You see it in the data as well. Cobb County’s median household income of $65,432 is some 24 percent above the national average, according to the Census Bureau. Cobb home values are also well above the national average. And while 28 percent of Americans age 25 or older have bachelor degrees or higher, in Cobb County that figure is 44 percent. Cobb is one of the places in this country where the American dream is still a reality.
And yet this week, the Cobb County School Board closed an $86 million deficit by cutting 182 teaching positions from its local schools and requiring five days of unpaid furlough for teachers and other employees, among other steps. Because you see, as prosperous as Cobb County might appear to be on the outside, it is simply too poor to keep those teachers in the classroom and on the payroll.
I just don’t believe that.
The more honest truth is that for all of our talk about understanding the importance of education in a globally competitive economy, we are finding other, supposedly more important ways to spend our money than in our school systems. Look around you — we have the resources; we simply don’t choose to use them that way.
I don’t mean to pick on Cobb County. Local officials there are doing what school districts throughout the state have been doing for several years now. And like school districts in the rest of the state, Cobb’s budget problems can be attributed in part to sharp cutbacks in state school funding.
As a report in February by the Georgia Budget and Policy Institute noted:
“The Quality Basic Education (QBE) program, the primary mechanism for distributing state money to local school districts, is underfunded by $1 billion in the governor’s budget for the 2014 fiscal year…. For districts and schools across the state, there will be little relief from larger class sizes, shorter school calendars and teacher furlough days.”
Some of the funding shortfall can certainly be attributed to the Great Recession, but as GBPI’s inflation-adjusted data document, state spending per student actually started its long decline 10 years ago, well before the economy began to falter. That decline occurred not because we as a state were too poor; it began because even in good times, our leaders made a conscious decision that we could find better uses for that money than the schools that were educating our children.
It is absolutely true that more money does not necessarily equate to better-educated children. It is also true that school bureaucracies, like any other bureaucracy, can become top heavy and inefficient. But look again at Cobb County: On top of substantial cuts to administrative positions, that district is reducing the number of teaching positions — the frontline educational delivery system — by more than 180.
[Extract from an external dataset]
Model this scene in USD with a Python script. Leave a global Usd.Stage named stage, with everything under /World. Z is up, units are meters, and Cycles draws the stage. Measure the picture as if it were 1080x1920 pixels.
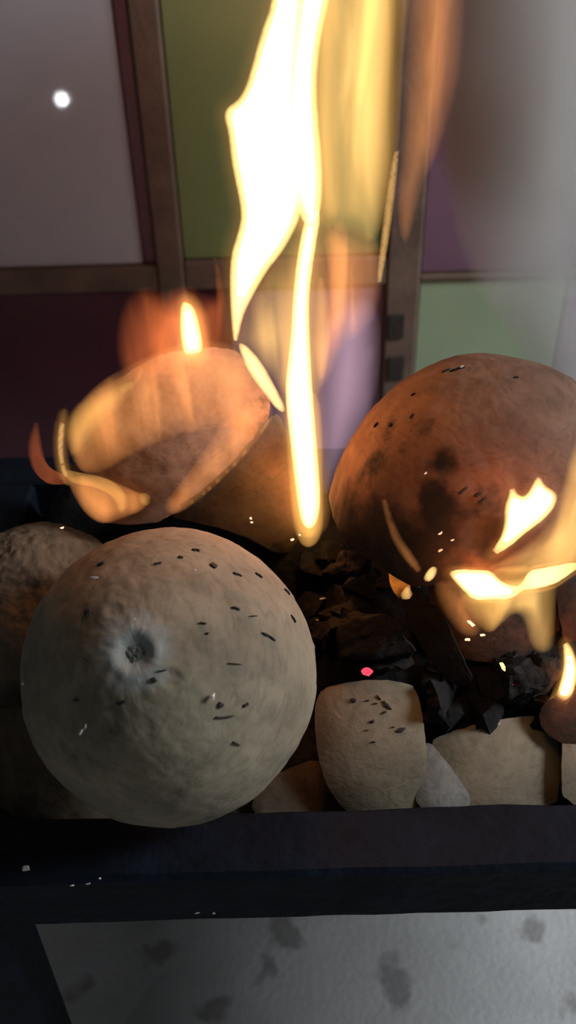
import math, random
import numpy as np, trimesh, shapely, usdkit
from meshkit import fbm, noise
from scipy.spatial import Delaunay, cKDTree
from shapely.geometry import Polygon, Point, LineString
from pxr import Usd, UsdGeom, UsdLux, UsdShade, Gf, Sdf

stage = Usd.Stage.CreateInMemory()
UsdGeom.SetStageUpAxis(stage, 'Z'); UsdGeom.SetStageMetersPerUnit(stage, 1.0)
UsdGeom.Xform.Define(stage, '/World'); UsdGeom.Scope.Define(stage, '/World/Looks')
rng = np.random.default_rng(7)

# ---------------------------------------------------------------- camera
W, H, F = 1080, 1920, 1750.0
PITCH, ROLL = math.radians(38.0), math.radians(1.6)
EYE = np.array([0.0, 0.0, 0.62])
_f = np.array([0, math.cos(PITCH), -math.sin(PITCH)]); _u0 = np.array([0, math.sin(PITCH), math.cos(PITCH)]); _r0 = np.array([1.0, 0, 0])
_u = _u0 * math.cos(ROLL) + _r0 * math.sin(ROLL); _r = _r0 * math.cos(ROLL) - _u0 * math.sin(ROLL)
cam = UsdGeom.Camera.Define(stage, '/World/camera')
m = Gf.Matrix4d(1.0)
for i, a in enumerate((_r, _u, -_f, EYE)):
    m.SetRow(i, Gf.Vec4d(float(a[0]), float(a[1]), float(a[2]), 1.0 if i == 3 else 0.0))
cam.AddTransformOp().Set(m)
cam.CreateHorizontalApertureAttr(20.25); cam.CreateVerticalApertureAttr(36.0); cam.CreateFocalLengthAttr(F / W * 20.25)
cam.CreateClippingRangeAttr(Gf.Vec2f(0.01, 100.0))
cam.CreateFStopAttr(10.0); cam.CreateFocusDistanceAttr(0.37)
cam.CreateExposureAttr(0.0)

# ---------------------------------------------------------------- light: dim room, an unseen area light placed at right to light the floor, a small bulb behind the camera
dome = UsdLux.DomeLight.Define(stage, '/World/room_light')
dome.CreateColorAttr(Gf.Vec3f(0.95, 1.0, 0.97)); dome.CreateIntensityAttr(0.020)

def look_at(pos, target):
    z = np.array(pos, float) - np.array(target, float); z /= np.linalg.norm(z)
    x = np.cross([0, 0, 1.0], z); x /= np.linalg.norm(x); y = np.cross(z, x)
    g = Gf.Matrix4d(1.0)
    for i, a in enumerate((x, y, z, pos)):
        g.SetRow(i, Gf.Vec4d(float(a[0]), float(a[1]), float(a[2]), 1.0 if i == 3 else 0.0))
    return g
side_light = UsdLux.RectLight.Define(stage, '/World/unseen_side_light')
side_light.AddTransformOp().Set(look_at((1.15, 0.26, 0.95), (0.0, 0.32, 0.15)))
side_light.CreateWidthAttr(0.30); side_light.CreateHeightAttr(0.42); side_light.CreateColorAttr(Gf.Vec3f(0.93, 0.98, 1.0)); side_light.CreateIntensityAttr(44.0)
BULB_GAIN = 60.0

# ---------------------------------------------------------------- helpers
def ray(px, py):
    d = _f + _r * (px - W / 2) / F - _u * (py - H / 2) / F
    return d / np.linalg.norm(d)
def on_y(px, py, Y):                 # the point of the plane y = Y behind a pixel
    d = ray(px, py); return EYE + d * (Y / d[1])
def on_z(px, py, Z):
    d = ray(px, py); return EYE + d * ((Z - EYE[2]) / d[2])
def at_depth(px, py, D):
    d = ray(px, py); return EYE + d * (D / (d @ _f))
counts = {}
def numbered(parent, name):
    k = parent + '/' + name; n = counts.get(k, 0); counts[k] = n + 1
    return k if n == 0 else f'{k}_{n:03d}'
def put(prim, label=None, cat=None, group=None, kind=None):
    for k, v in (('label', label), ('category', cat), ('group', group), ('kind', kind)):
        if v: prim.SetCustomDataByKey(k, v)
    return prim
class Thing:
    def __init__(s, name, label, cat, origin=(0, 0, 0), rot=None, group=None, kind=None):
        s.path = numbered('/World', name); s.o = np.array(origin, float); s.R = np.eye(3) if rot is None else rot
        x = UsdGeom.Xform.Define(stage, s.path); g = Gf.Matrix4d(1.0)
        for i in range(3): g.SetRow(i, Gf.Vec4d(*[float(v) for v in s.R[:, i]], 0.0))
        g.SetRow(3, Gf.Vec4d(*[float(v) for v in s.o], 1.0)); x.AddTransformOp().Set(g)
        put(x.GetPrim(), label, cat, group, kind)
    def part(s, name, mesh, mat, smooth=40, under=None, label=None, kind=None, local=False):
        v, f = (np.array(mesh.vertices), np.array(mesh.faces)) if hasattr(mesh, 'vertices') else (np.array(mesh[0]), np.array(mesh[1]))
        if not local: v = (v - s.o) @ s.R
        p = numbered(under or s.path, name)
        usdkit.mesh(stage, p, trimesh.Trimesh(v, f, process=False), mat, smooth=smooth)
        put(stage.GetPrimAtPath(p), label, kind=kind)
        return p
def single(name, mesh, mat, label=None, cat=None, group=None, kind=None, smooth=40):
    """A thing that is one mesh: the mesh sits at its own centre."""
    v = np.array(mesh.vertices); c = v.mean(0); p = numbered('/World', name)
    pr = usdkit.mesh(stage, p, trimesh.Trimesh(v - c, mesh.faces, process=False), mat, smooth=smooth)
    pr.AddTranslateOp().Set(Gf.Vec3d(*map(float, c)))
    put(pr.GetPrim(), label, cat, group, kind)
    return p
def box(lo, hi, bevel=0.0015):
    lo, hi = np.array(lo, float), np.array(hi, float); c = (lo + hi) / 2; h = (hi - lo) / 2
    b = min(bevel, h.min() * 0.4)
    pts = [c + np.array(s) * (h - b * (1 - np.eye(3)[k])) for k in range(3) for s in [(x, y, z) for x in (-1, 1) for y in (-1, 1) for z in (-1, 1)]]
    return trimesh.convex.convex_hull(np.array(pts))
def chaikin(p, n=2):
    p = np.array(p, float)
    for _ in range(n):
        q = np.roll(p, -1, 0); p = np.stack([0.75 * p + 0.25 * q, 0.25 * p + 0.75 * q], 1).reshape(-1, 2)
    return p
def plate(poly, h):
    """Triangulates a 2-D outline with a boundary ring and an interior grid: points, triangles, ring length, distance to the edge."""
    pg = Polygon(poly)
    if not pg.is_valid: pg = pg.buffer(0); pg = max(getattr(pg, 'geoms', [pg]), key=lambda g: g.area)
    ring = pg.exterior; n = max(12, int(ring.length / h))
    b = np.array([ring.interpolate(i / n, normalized=True).coords[0] for i in range(n)])
    x0, y0, x1, y1 = pg.bounds
    gx, gy = np.meshgrid(np.arange(x0, x1, h), np.arange(y0, y1, h * 0.87)); gx[1::2] += h / 2
    g = np.stack([gx.ravel(), gy.ravel()], 1)
    inner = Polygon(b)
    if not inner.is_valid: inner = inner.buffer(0)
    pts = shapely.points(g); keep = shapely.contains(inner, pts) & (shapely.distance(inner.boundary, pts) > 0.55 * h)
    p = np.vstack([b, g[keep]]); t = Delaunay(p).simplices
    cen = shapely.points(p[t].mean(1)); t = t[shapely.contains(inner, cen)]
    a, bb, c = p[t[:, 0]], p[t[:, 1]], p[t[:, 2]]
    area = (bb[:, 0] - a[:, 0]) * (c[:, 1] - a[:, 1]) - (bb[:, 1] - a[:, 1]) * (c[:, 0] - a[:, 0])
    t = t[np.abs(area) > 1e-14 + 1e-5 * h * h]; area = area[np.abs(area) > 1e-14 + 1e-5 * h * h]
    t[area < 0] = t[area < 0][:, ::-1]
    e = np.sort(np.vstack([t[:, [0, 1]], t[:, [1, 2]], t[:, [2, 0]]]), axis=1)
    d = shapely.distance(inner.boundary, shapely.points(p)); d[:n] = 0
    return p, t, n, d
def edges_of(t):
    e = np.vstack([t[:, [0, 1]], t[:, [1, 2]], t[:, [2, 0]]]); s = {}
    for a, b in e: s[(a, b)] = 1
    return np.array([(a, b) for a, b in e if (b, a) not in s])
def closed(front, back, t):
    """Closes a front and a back sheet that share the triangles t (front counter-clockwise outward)."""
    n = len(front); e = edges_of(t)
    v = np.vstack([front, back])
    f = np.vstack([t, t[:, ::-1] + n, np.stack([e[:, 1], e[:, 0], e[:, 0] + n], 1), np.stack([e[:, 1], e[:, 0] + n, e[:, 1] + n], 1)])
    mm = trimesh.Trimesh(v, f, process=False)
    if mm.volume < 0: mm.invert()
    return mm
def inflate(px_poly, Y, fat=1.0, seed=0, sway=0.006, smooth=2, res=26, most=None, pw=0.62):
    """A flame tongue: the outline stands in the plane y = Y, its body is as thick as it is wide (times fat)."""
    pp = chaikin(px_poly, smooth)
    q = np.array([on_y(x, y, Y)[[0, 2]] for x, y in pp])
    pg = Polygon(q); h = max(0.0014, math.sqrt(abs(pg.area)) / res)
    p, t, n, d = plate(q, h)
    dm = d.max()
    t = t[(d[t] > 0).any(1)]
    th = fat * (d ** pw) * (dm ** (1 - pw)) * 1.15
    if most: th = np.minimum(th, most)
    sw = (fbm(np.stack([p[:, 0] * 22, p[:, 1] * 14, np.full(len(p), seed * 3.7)], 1), 2, seed) - 0.5) * 2 * sway
    fr = np.stack([p[:, 0], Y + sw - th, p[:, 1]], 1); bk = np.stack([p[:, 0], Y + sw + th, p[:, 1]], 1)
    vi = np.arange(len(p)); bi = np.where(d > 0, vi + len(p), vi)
    v = np.vstack([fr, bk]); f = np.vstack([t, bi[t][:, ::-1]])
    mm = trimesh.Trimesh(v, f, process=False); mm.remove_unreferenced_vertices()
    if mm.volume < 0: mm.invert()
    return mm
def unit(v): v = np.array(v, float); return v / np.linalg.norm(v)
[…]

Because of its prosperity, Cobb has weathered state cutbacks and a weak economy better than many other districts in the state. That’s particularly true in rural Georgia, where educational opportunity was already fragile. Smart kids in those areas are getting an inferior start in life merely because of the place of their birth.
These cuts also come as we claim to be demanding more of our students and teachers — better test results, higher graduation rates, etc. — so we can attract higher-paying jobs to the state. But we have chosen not to back up those demands with resources, and poverty is a sorry excuse for doing that.